Scenes of the Body, Landscape, and Memory

11 September - 2 October 2025 YIRI ARTS

In today's era of rapidly flowing information, where the boundary between reality and the virtual grows increasingly blurred, painting as a creative language has become a space for artists to explore the self, perceive the world, and reshape memory. This exhibition brings together eight artists who take painting as their core practice, opening a field of multiple imaginations where body, landscape, and memory intertwine, reflecting the complex terrains of contemporary perception.

 

The paintings of Li Bing-Ao resemble an ever-changing visual poem, where fragments drawn from daily life, the internet, and memory are layered upon each other, as if conducting an archaeological excavation of images. He regards painting as a repository of emotions and thoughts. Influenced by David Salle, he weaves diverse elements into a visual language of the times, hoping to walk alongside painting and open dialogues and creations yet unknown.

 

For Hsu Li-Hsuan, painting is a way to communicate with the world. Through the construction of dislocated perspectives, he provokes ruptures and reconstructions in the viewer's perception. The series Loving Hands merges familiar objects with boundless imagination, questioning the boundary between reality and illusion. Inspired by Neo Rauch, he reshapes the contours of memory and the angles of seeing through space and color.

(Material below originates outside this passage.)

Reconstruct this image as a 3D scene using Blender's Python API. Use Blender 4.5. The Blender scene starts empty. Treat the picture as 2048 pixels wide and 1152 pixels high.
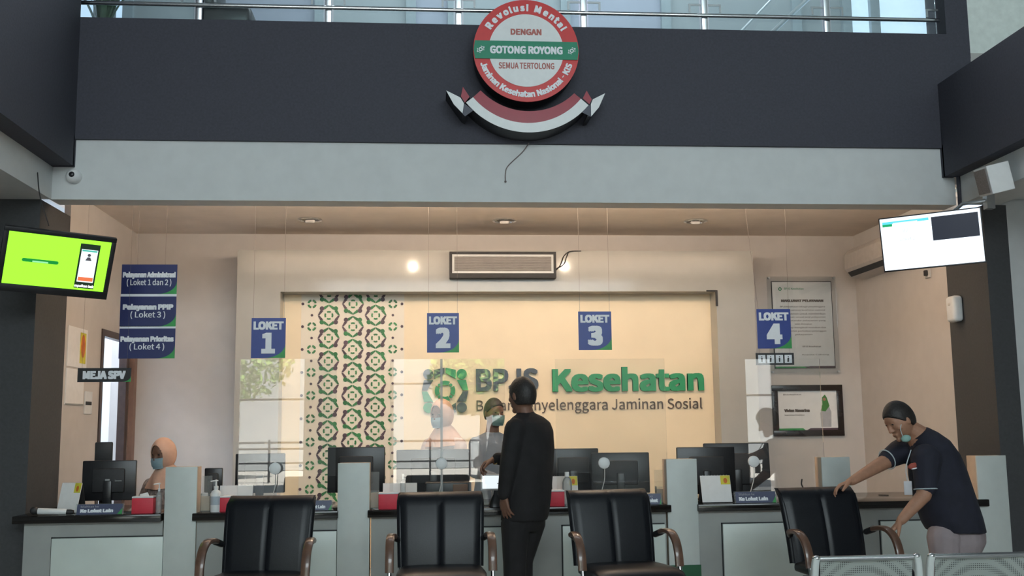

Even when the brush pauses, he firmly believes painting will quietly bloom again in life.

 

Similarly, Yan Jheng-Hao's painting is composed of theatricality, collage, and layering, sketching the particularity of the body and the escape of spirit. He views life as an extension of creation, unafraid of death, and wishes, like Henri Matisse, to paint into old age. Deeply influenced by Michael Armitage's questioning of society through art, Yan seeks to construct an open space of interpretation within today's shifting environment.

 

Kuo Jun-You regards painting as a lifelong companion, with creation arising from intuitive feelings. Drawing inspiration from books and news media, he reassembles them into playful, non-logical images. He admires the works of Japanese artist Masato Kobayashi. As Kuo notes, "Painting gives me a sense of security; it helps me become aware of my own breathing." He hopes creation will accompany him to the very end of life.

 

For Chen Hsuan-Hsuan, painting is an outlet for inexpressible emotions and scenes. Her works emerge from the faint light of everyday life and the perceptions of the spirit. Influenced by Giorgio de Chirico, Francis Bacon, and Edgar Ende, she attempts to depict the delicate balance between people and their surroundings in this era, at times standing still like objects, at times flowing like visual poetry.

 

Meanwhile, Hsieh Heng brings the thinking of sculpture into painting, treating it as a flat experimental ground for simulation and speculation. Through the changes of light and layering, he explores "the distance between objects and viewing." The perspective of artist Chou Yu-Cheng has influenced his approach to painting: manipulating form across media, and exploring modes of seeing through materials. For him, painting is not only a medium but also a deep reflection on perception, time, and the relationship with matter.

 

Continuing the exploration of painting, Tsao Chang-Hung's works carry a delicate perspective on daily life, with low-contrast colors and a rhythm as calm as ink wash. For him, painting is a process of continuous self-questioning and expression. Drawing inspiration from the present as well as from artists such as Edi Hila and Mamma Andersson, he hopes painting can become a natural extension of life, unfolding endlessly with the shifts of perception.

 

Finally, Wen Chia-Ning responds to the possibilities of painting in another way. Through bodily distortions and the collision of vivid colors, she deconstructs society's regulations on gender and vision, making painting into a wordless seduction that sparks thought rather than offering ready answers. Fusing the sensibility of queerness and Camp, she presents absurd and awkward spiritual states. Influenced by Otto Dix, Henry Darger, and Kara Walker, her works become a language of both self-expression and social observation.

 

Scenes of Body, Landscape, and Memory not only presents the unique sensibilities and vocabularies of each artist but also interweaves a visual thread from individual perspectives to collective memory and social observation. Painting is both vessel and guide, leading viewers through the surfaces, emotions, and thoughts of the present.